Reading Hafez, part 2 – حافظ خوانی، یادداشت دوم

Amanat’s reading of the poem, in “Iranian Idenity Boundaries: A Historical Overview:”

In this masterful ghazal Hafez seems to be lamenting the tragic fall of his beloved patron, Abu Eshaq the prince ruler of the house of Inju. In AH 758/1357, a violent client of the Mongol Ilkhanids murdered him and brought his house to an end. The wordplay here between the “city of friends” and the “prince rulers” may well be taken as a reminder of how in Hafez’s view Persian camaraderie, specifically that of the Fars province, was tied to the institution of the state, in this case a princely house that was indigenous to Fars.
Mention of the “fire priests” (mehr-banan) and the ritual of “sun worship” (mehr-bani) moreover should be taken as the poet’s reference to the Zoroastrian pre-Islamic past; a fire that was extinguished in Fars with the collapse of the Sasanian Empire. Hafez laments that the vitalizing ray of the sun, symbolically the “mine of brotherhood” (kan-e morovvat); a notion that may be taken as communal or even national solidarity. The passage of the Time and its historical cycles, he admits, is a divine mystery that cannot be fathomed by the mortals.

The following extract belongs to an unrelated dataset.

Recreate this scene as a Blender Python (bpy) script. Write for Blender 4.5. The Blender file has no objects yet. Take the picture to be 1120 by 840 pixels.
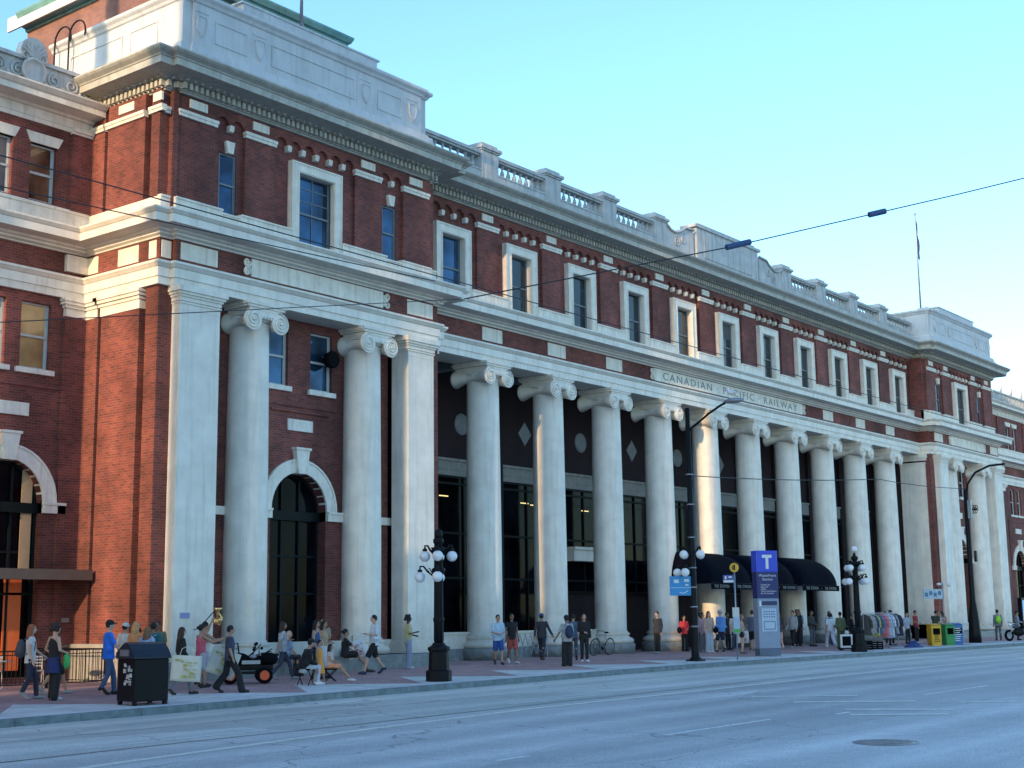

The poem was re-popularized and re-signified after the 1979 Revolution when the master singer Shajarian performed it in a particularly heartwrenching piece, aptly titled سوز و گداز (sooz va godaz meaning burning and melting). In those dark days when the newly formed Islamic regime was at the height of its crackdown against dissent, the poem once again stood for an idealized Iranian past, lost to the ravages of Time and of non-Iranian (aka Muslim in hyper-nationalist discourse) violence.